§ Data:

_ _ _ _

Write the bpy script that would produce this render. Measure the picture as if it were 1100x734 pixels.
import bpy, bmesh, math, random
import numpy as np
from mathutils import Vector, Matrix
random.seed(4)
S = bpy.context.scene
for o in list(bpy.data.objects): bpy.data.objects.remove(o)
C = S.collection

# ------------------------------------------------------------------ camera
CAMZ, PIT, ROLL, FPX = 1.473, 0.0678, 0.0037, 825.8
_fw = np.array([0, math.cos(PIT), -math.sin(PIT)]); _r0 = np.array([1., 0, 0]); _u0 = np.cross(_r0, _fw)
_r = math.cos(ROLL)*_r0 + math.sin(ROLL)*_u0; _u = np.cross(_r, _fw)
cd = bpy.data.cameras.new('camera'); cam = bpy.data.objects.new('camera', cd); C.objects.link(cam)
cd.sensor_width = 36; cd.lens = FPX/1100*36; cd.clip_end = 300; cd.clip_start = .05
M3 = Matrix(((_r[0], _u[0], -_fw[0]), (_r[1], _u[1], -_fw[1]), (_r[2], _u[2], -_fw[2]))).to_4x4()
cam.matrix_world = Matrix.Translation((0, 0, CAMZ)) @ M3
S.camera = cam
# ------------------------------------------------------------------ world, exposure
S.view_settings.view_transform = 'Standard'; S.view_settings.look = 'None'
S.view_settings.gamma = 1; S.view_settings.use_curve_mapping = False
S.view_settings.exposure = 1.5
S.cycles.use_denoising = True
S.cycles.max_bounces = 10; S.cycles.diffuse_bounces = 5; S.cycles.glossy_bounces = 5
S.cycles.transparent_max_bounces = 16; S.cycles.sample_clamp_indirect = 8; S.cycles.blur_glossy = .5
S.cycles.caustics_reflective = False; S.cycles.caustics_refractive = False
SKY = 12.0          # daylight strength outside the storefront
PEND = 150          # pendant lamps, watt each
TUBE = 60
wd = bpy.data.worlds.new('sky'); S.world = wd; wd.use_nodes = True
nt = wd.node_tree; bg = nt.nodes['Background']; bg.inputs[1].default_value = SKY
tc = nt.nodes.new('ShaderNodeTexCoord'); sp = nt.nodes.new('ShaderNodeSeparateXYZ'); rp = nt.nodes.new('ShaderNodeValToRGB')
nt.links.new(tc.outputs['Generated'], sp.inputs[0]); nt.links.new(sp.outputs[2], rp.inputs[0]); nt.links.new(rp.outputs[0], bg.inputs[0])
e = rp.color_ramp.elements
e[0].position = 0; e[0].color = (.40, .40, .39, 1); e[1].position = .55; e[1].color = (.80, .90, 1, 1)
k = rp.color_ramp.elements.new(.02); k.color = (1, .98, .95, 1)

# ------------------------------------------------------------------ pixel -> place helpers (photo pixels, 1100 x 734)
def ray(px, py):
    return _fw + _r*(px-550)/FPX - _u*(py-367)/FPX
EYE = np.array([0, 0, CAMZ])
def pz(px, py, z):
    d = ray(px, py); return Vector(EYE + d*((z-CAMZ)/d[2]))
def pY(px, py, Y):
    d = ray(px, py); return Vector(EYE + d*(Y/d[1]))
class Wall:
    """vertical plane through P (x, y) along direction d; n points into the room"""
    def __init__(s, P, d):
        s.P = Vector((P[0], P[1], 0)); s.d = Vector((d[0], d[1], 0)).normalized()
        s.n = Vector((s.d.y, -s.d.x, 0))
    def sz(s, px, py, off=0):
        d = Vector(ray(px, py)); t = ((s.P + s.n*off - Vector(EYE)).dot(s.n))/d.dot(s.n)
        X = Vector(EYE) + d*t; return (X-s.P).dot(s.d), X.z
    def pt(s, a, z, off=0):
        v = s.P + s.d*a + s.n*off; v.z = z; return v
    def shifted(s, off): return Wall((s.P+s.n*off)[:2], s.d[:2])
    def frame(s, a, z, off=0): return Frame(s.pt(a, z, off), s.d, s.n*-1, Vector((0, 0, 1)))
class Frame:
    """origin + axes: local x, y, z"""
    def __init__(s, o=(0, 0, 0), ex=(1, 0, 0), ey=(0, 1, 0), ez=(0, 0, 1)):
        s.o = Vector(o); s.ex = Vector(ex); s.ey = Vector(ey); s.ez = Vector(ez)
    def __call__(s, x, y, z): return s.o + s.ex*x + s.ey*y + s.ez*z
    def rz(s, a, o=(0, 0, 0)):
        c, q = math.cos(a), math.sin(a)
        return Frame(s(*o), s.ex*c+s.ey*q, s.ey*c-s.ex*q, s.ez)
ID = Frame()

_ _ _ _

§ Stated goal: Reproduce all of the material above word for word.

§ Solution to the exercise:
Write the bpy script that would produce this render. Measure the picture as if it were 1100x734 pixels.
import bpy, bmesh, math, random
import numpy as np
from mathutils import Vector, Matrix
random.seed(4)
S = bpy.context.scene
for o in list(bpy.data.objects): bpy.data.objects.remove(o)
C = S.collection

# ------------------------------------------------------------------ camera
CAMZ, PIT, ROLL, FPX = 1.473, 0.0678, 0.0037, 825.8
_fw = np.array([0, math.cos(PIT), -math.sin(PIT)]); _r0 = np.array([1., 0, 0]); _u0 = np.cross(_r0, _fw)
_r = math.cos(ROLL)*_r0 + math.sin(ROLL)*_u0; _u = np.cross(_r, _fw)
cd = bpy.data.cameras.new('camera'); cam = bpy.data.objects.new('camera', cd); C.objects.link(cam)
cd.sensor_width = 36; cd.lens = FPX/1100*36; cd.clip_end = 300; cd.clip_start = .05
M3 = Matrix(((_r[0], _u[0], -_fw[0]), (_r[1], _u[1], -_fw[1]), (_r[2], _u[2], -_fw[2]))).to_4x4()
cam.matrix_world = Matrix.Translation((0, 0, CAMZ)) @ M3
S.camera = cam
# ------------------------------------------------------------------ world, exposure
S.view_settings.view_transform = 'Standard'; S.view_settings.look = 'None'
S.view_settings.gamma = 1; S.view_settings.use_curve_mapping = False
S.view_settings.exposure = 1.5
S.cycles.use_denoising = True
S.cycles.max_bounces = 10; S.cycles.diffuse_bounces = 5; S.cycles.glossy_bounces = 5
S.cycles.transparent_max_bounces = 16; S.cycles.sample_clamp_indirect = 8; S.cycles.blur_glossy = .5
S.cycles.caustics_reflective = False; S.cycles.caustics_refractive = False
SKY = 12.0          # daylight strength outside the storefront
PEND = 150          # pendant lamps, watt each
TUBE = 60
wd = bpy.data.worlds.new('sky'); S.world = wd; wd.use_nodes = True
nt = wd.node_tree; bg = nt.nodes['Background']; bg.inputs[1].default_value = SKY
tc = nt.nodes.new('ShaderNodeTexCoord'); sp = nt.nodes.new('ShaderNodeSeparateXYZ'); rp = nt.nodes.new('ShaderNodeValToRGB')
nt.links.new(tc.outputs['Generated'], sp.inputs[0]); nt.links.new(sp.outputs[2], rp.inputs[0]); nt.links.new(rp.outputs[0], bg.inputs[0])
e = rp.color_ramp.elements
e[0].position = 0; e[0].color = (.40, .40, .39, 1); e[1].position = .55; e[1].color = (.80, .90, 1, 1)
k = rp.color_ramp.elements.new(.02); k.color = (1, .98, .95, 1)

# ------------------------------------------------------------------ pixel -> place helpers (photo pixels, 1100 x 734)
def ray(px, py):
    return _fw + _r*(px-550)/FPX - _u*(py-367)/FPX
EYE = np.array([0, 0, CAMZ])
def pz(px, py, z):
    d = ray(px, py); return Vector(EYE + d*((z-CAMZ)/d[2]))
def pY(px, py, Y):
    d = ray(px, py); return Vector(EYE + d*(Y/d[1]))
class Wall:
    """vertical plane through P (x, y) along direction d; n points into the room"""
    def __init__(s, P, d):
        s.P = Vector((P[0], P[1], 0)); s.d = Vector((d[0], d[1], 0)).normalized()
        s.n = Vector((s.d.y, -s.d.x, 0))
    def sz(s, px, py, off=0):
        d = Vector(ray(px, py)); t = ((s.P + s.n*off - Vector(EYE)).dot(s.n))/d.dot(s.n)
        X = Vector(EYE) + d*t; return (X-s.P).dot(s.d), X.z
    def pt(s, a, z, off=0):
        v = s.P + s.d*a + s.n*off; v.z = z; return v
    def shifted(s, off): return Wall((s.P+s.n*off)[:2], s.d[:2])
    def frame(s, a, z, off=0): return Frame(s.pt(a, z, off), s.d, s.n*-1, Vector((0, 0, 1)))
class Frame:
    """origin + axes: local x, y, z"""
    def __init__(s, o=(0, 0, 0), ex=(1, 0, 0), ey=(0, 1, 0), ez=(0, 0, 1)):
        s.o = Vector(o); s.ex = Vector(ex); s.ey = Vector(ey); s.ez = Vector(ez)
    def __call__(s, x, y, z): return s.o + s.ex*x + s.ey*y + s.ez*z
    def rz(s, a, o=(0, 0, 0)):
        c, q = math.cos(a), math.sin(a)
        return Frame(s(*o), s.ex*c+s.ey*q, s.ey*c-s.ex*q, s.ez)
ID = Frame()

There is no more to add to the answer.